One spring Sunday in 1873, he made a breakthrough. He was sitting in the college chapel, listening to a long sermon from the college’s president. His mind wandered, and “the solution flashed over me so that I jumped in my seat and came very near shouting ‘Eureka!’” The idea was beautifully simple: “Use decimals to number a classification of all human knowledge in print.”

Thus was born the classification system that now bears Dewey’s name. His plan sought to tame the chaos created by an ever-growing number of books, and taught the world how to manage the exponential growth of knowledge that has defined the modern age. 

Born and raised in a devout Baptist family, he internalized his era’s ethos of religious reform. Though he soon strayed from the church, he never abandoned the conviction that the world could be made a better, more ordered place. 

The Amherst library was his guinea pig. Like other libraries around the world, it used a makeshift system of classification, lumping books by general subject or even by size. As collections grew with astonishing speed after the invention of steam-­powered printing presses, reformers sought to organize the flow. Dewey found their ideas wanting. After meeting the Boston Athenaeum’s head librarian, Dewey returned to Amherst and lamented in his diary: “He puts the books on the horse under ‘horse’ & not under ‘zoology.’”
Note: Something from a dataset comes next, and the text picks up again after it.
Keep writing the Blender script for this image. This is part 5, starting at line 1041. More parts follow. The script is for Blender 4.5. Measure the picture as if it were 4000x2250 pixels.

A Moment of Divine Inspiration Helped Melvil Dewey Bring Obsessive Order to the Infinitely Disorganized Stacks in the Library
Library of Congress

“For months I dreamed night and day that there must be somewhere a satisfactory solution,” he later wrote. Then came that fateful mid-sermon revelation.

Dewey’s system closely mimicked the metric system, with every­thing built around the number ten. There would be ten major areas of knowledge, from basic General Works (000-099) to Geography and History (900-999). Each could be broken down into ten potential topical subdivisions, with infinite further subdivisions. Here, then, was a system that could categorize everything from aardvarks (599.31) to zydeco (781.62410763).

As Dewey wrote in a formal proposal published in 1873: “The sub-classes may be increased in any part of the library without limit; each additional decimal place increasing the minuteness of classification tenfold.” This begat problems: Some areas of study grew faster than others, generating ever-finer distinctions and unwieldy strings of numbers. Others barely changed at all. 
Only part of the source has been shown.